# Written request:
The line containing "bm = B(cx-hw+.013, cx+hw-.013, .19, .84, .004, .515+dz, .014, 3)" marks the end: quote every line from the start of the records below through it, word for word.

Raw records

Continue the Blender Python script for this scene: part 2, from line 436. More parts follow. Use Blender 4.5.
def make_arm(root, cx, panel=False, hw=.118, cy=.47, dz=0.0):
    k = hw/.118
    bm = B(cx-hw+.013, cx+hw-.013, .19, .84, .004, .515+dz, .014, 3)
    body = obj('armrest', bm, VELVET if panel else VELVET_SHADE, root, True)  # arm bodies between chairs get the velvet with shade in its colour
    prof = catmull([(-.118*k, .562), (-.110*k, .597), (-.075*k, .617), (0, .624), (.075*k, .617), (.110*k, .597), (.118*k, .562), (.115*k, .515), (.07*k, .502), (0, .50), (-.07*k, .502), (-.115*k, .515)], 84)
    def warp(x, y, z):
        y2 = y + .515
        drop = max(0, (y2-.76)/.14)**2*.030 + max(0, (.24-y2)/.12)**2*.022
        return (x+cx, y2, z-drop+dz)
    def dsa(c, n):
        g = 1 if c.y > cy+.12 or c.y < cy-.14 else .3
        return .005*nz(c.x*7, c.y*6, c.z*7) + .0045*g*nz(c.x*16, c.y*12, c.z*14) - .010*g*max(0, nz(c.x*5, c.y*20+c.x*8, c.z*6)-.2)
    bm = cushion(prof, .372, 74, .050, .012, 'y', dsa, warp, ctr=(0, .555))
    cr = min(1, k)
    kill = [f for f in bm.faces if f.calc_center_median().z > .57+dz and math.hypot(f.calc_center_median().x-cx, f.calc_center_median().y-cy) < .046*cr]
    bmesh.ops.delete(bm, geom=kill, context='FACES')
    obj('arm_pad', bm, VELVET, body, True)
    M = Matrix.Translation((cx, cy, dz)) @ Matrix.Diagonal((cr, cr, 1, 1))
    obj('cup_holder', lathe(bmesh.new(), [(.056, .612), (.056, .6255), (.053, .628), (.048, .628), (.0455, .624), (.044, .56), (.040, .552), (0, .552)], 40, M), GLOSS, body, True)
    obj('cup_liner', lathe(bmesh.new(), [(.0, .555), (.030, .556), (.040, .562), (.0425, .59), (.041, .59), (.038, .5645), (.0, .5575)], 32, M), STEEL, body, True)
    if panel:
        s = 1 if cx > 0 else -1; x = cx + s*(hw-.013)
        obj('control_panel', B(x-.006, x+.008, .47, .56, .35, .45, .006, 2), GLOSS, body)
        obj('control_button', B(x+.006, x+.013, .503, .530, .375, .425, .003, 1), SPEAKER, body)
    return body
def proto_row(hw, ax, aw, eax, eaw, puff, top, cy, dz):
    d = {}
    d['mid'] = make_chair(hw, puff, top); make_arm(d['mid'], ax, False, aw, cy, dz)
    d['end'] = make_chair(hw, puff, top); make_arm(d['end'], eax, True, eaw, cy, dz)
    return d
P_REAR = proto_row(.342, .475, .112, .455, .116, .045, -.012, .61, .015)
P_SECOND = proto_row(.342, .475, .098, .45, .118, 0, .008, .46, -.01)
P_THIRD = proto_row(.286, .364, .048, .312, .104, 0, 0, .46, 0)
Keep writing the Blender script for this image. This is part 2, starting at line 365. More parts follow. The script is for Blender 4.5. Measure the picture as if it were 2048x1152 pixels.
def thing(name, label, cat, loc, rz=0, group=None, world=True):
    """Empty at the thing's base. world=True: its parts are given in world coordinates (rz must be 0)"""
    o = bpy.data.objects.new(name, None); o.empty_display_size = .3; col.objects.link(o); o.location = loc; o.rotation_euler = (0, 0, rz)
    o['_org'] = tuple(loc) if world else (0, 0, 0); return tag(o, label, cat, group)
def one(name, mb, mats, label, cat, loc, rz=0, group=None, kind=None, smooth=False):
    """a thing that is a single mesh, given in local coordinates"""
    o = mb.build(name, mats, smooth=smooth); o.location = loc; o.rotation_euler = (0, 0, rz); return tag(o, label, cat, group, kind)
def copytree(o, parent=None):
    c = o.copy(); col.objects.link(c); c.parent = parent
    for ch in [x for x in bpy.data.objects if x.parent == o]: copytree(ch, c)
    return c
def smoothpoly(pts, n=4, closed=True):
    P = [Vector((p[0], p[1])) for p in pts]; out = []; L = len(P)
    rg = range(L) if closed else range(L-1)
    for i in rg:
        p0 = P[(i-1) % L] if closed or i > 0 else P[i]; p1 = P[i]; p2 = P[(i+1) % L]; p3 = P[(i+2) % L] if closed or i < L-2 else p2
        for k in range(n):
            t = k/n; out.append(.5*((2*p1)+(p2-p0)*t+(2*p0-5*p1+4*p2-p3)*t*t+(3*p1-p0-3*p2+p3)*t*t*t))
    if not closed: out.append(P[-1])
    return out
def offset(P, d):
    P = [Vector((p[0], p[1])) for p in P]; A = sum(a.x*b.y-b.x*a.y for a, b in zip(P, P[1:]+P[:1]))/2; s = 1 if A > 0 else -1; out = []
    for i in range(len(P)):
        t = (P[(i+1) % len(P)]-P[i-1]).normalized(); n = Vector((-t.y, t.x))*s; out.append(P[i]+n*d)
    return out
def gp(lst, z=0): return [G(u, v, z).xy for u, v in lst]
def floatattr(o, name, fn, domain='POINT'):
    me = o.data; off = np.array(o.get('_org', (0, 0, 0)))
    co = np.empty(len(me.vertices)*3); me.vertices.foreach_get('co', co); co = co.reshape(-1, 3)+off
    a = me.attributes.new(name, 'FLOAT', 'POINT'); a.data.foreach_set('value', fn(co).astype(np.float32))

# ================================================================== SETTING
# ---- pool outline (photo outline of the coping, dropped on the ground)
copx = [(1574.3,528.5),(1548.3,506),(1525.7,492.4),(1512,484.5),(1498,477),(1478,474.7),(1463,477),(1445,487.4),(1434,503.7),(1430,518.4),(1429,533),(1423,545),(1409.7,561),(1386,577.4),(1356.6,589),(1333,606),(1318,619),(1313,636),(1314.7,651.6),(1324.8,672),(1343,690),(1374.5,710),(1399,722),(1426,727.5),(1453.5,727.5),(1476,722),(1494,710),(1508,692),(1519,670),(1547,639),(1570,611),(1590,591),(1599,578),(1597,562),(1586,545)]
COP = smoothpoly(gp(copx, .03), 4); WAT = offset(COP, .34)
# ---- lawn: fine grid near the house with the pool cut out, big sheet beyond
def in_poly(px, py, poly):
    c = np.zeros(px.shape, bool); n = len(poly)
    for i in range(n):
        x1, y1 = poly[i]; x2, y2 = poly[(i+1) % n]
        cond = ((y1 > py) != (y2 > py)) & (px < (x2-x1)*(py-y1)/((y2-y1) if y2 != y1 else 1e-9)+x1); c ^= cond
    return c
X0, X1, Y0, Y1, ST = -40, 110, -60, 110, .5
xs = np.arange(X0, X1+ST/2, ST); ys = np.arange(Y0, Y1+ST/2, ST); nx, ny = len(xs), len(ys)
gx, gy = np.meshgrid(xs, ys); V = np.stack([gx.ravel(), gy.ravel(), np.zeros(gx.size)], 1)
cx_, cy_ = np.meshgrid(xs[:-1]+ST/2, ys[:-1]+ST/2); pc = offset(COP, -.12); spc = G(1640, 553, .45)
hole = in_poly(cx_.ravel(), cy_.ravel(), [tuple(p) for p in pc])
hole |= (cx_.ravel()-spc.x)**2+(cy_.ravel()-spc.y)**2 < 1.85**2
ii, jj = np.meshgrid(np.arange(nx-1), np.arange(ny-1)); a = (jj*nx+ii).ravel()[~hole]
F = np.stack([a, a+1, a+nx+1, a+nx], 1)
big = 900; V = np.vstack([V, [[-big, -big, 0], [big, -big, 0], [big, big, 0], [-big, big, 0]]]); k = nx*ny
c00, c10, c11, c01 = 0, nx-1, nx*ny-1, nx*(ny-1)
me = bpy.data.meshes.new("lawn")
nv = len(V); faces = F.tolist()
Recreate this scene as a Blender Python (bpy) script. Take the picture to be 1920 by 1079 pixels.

# Correct output:
Continue the Blender Python script for this scene: part 2, from line 436. More parts follow. Use Blender 4.5.
def make_arm(root, cx, panel=False, hw=.118, cy=.47, dz=0.0):
    k = hw/.118
    bm = B(cx-hw+.013, cx+hw-.013, .19, .84, .004, .515+dz, .014, 3)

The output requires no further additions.